Does he not want to relive that last summer, the one that left him damaged?

Or has he done what he said: become a serial killer?

The group is uneasy. Jen begins searching the internet, and what was once a joke turns real: there’s been two suicides in the past year, one at a music festival, the other at Loch Ness. Troubled, the rest of the friends start searching for Will. Is he going to kill again . . . and will it be one of them?

My thoughts:

Overall, The Killer You Know is a strong book, but there was a big distracting issue.

The dual timeline isn’t consistent.

Adeline narrates the present story line in 1st person point of view and in past tense.

The past story line is narrated by all five in turn, in 3rd person point of view and in present tense.

It was jarring to me to skip from Adeline’s narrative to another narrator (who may or may not be Adeline again), from 1st person POV to 3rd and back, and from past tense to present tense. It was also strange to read Adeline’s point of view from both 1st and 3rd person.

I know these must have been deliberate choices that Masters made. I can possibly guess why, at least on the verb tense changes.

Here’s the guess: using present tense verbs for the past story line emphasizes the extent that the past is always present for us. It shapes who we are. It definitely shapes who these characters have become and fits with the nostalgia theme.

I can also guess on the shifting POVs: this gives us insight into how all the characters think, which is a good thing.

But some of the characters, such as Rupesh and Jen, received only two sections, so I never got to know them as well as Adeline, Steve, and Will.

The inconsistency is distracting to me. I don’t know if other readers agree or notice this. I think the story could’ve been best served by being consistent with the verb tense and giving each character equal playing time. Or, perhaps, giving all the present sections to Adeline, and dividing the past sections between the other four.

I noticed that several reviewers mentioned the book being slow. I wonder if part of the slowness was the jumping from head to head and back and forth in time. With each shift, we have to re-acclimate our minds to the new environment. Just a thought.

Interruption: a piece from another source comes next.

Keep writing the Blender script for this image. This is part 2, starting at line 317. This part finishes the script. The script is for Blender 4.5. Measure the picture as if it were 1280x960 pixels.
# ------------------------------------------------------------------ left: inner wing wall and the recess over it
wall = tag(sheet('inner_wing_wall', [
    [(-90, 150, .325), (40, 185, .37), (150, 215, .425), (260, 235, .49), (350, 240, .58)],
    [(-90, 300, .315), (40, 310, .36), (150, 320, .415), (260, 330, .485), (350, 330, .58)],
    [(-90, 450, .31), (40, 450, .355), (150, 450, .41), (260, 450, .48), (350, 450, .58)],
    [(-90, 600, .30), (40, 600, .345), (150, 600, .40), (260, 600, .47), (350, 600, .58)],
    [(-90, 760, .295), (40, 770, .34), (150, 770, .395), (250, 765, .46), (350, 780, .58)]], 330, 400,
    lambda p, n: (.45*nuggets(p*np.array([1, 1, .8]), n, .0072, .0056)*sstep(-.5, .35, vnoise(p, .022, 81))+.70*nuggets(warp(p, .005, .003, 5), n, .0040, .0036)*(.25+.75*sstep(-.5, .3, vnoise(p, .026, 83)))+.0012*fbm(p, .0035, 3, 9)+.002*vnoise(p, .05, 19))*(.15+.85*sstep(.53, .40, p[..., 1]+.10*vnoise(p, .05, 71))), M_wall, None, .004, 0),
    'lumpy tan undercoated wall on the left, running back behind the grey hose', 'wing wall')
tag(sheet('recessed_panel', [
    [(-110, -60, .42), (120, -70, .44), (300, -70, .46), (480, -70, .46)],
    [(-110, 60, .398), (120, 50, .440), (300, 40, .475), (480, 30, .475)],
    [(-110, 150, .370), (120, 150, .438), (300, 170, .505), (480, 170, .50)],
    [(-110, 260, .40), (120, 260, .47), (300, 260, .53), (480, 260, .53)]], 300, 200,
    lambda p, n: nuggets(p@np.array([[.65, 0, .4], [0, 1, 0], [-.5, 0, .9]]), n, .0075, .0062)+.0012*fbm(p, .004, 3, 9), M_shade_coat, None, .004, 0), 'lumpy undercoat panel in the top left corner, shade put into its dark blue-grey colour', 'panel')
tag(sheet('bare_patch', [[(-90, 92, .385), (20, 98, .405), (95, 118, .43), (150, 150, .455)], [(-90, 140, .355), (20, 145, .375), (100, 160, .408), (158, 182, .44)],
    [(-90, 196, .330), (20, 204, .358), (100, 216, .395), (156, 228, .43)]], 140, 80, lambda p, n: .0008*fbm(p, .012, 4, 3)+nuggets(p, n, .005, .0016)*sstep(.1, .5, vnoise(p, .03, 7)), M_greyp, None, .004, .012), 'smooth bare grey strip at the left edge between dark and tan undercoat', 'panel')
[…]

Now for the strong points of The Killer You Know.

The premise is intriguing.

I’ve read other books with groups of old friends reuniting and reigniting old tensions, revealing horrible secrets, and resulting in a present-day catastrophe. Standard in this genre. But Masters gives it a nice twist with Will’s declared career of serial killer. The others wonder if he was serious, if these seemingly random suicides are connected to him, and grapple with their responsibility. But with evidence this vague, how can the police help them?

Getting to see everyone’s POV reveals the dynamics of the group.

While there were aspects I didn’t like (see above), the change of points of view is an effective way of revealing the group dynamics. Jealousy. Tension. Misunderstandings. Coupling off. Again, nothing unusual in these dynamics, as any teenager could tell you. But Masters puts a fresh spin on them:

  • Rupesh and Jen couple off, but must contend with her parents’ bigotry.
  • Will is strange, as is his friendship with the older male neighbor, but are the others misinterpreting his actions?
  • Steve is the alpha male (I wanted to say “queen bee”!) who plays architect of their summer, creating an unusual–and vicious–scavenger hunt, resulting in an increasing tension that threatens to break apart the group.

The recurring theme of the problems with nostalgia.

Adeline’s podcast is called Nostalgia Crush. She and her co-host rip apart classic films, while another co-host argues against them, and they decide whether to consign the movie to the “crusher.” It’s an apt metaphor for the story. Each character must decide whether to give in to the temptations of nostalgia, that desire for the “good old days,” or whether to move forward.

Should they try to reignite their old friendship? Were the good old days really that good? Are they responsible to correct the wrongs of the past? Or should they forget it?

Early in the book, Rupesh–the most level-headed, if most frequently drunken, of the bunch–notes,

“You know the truly sad thing about nostalgia,” he said, “is that by indulging in it we’re openly admitting to dissatisfaction with the present” (The Killer You Know, part 1).

To an extent, all the characters are dissatisfied with the present.

Adeline.

I liked the present-day Adeline. As a narrator, she doesn’t know how much she knows. The past Adeline could be a bit bratty, but weren’t we all at that age?

In the present-day sections, she’s struggling with her relationship with her aging parents, something I think many of the “sandwich generation” can identify with, and each encounter with her mother reignites their old conflict.

She’s in conflict with her co-hosts over the direction of their podcast: should they take the BBC’s offer of job stability at the expense of their independence or to embrace art for art’s sake and not have enough to live on?

She’s conflicted over her reunification with Steve, her first real boyfriend.

These are all things that I could identify with, even though I’m quite different from her, and this made her an enjoyable character to read.

Overall, The Killer You Know is a strong book.

The distractions in the dual timeline (and verb tense, etc.) knocks it down to 4 stars for me. But there’s enough here that’s enjoyable and deep that it’s worth reading.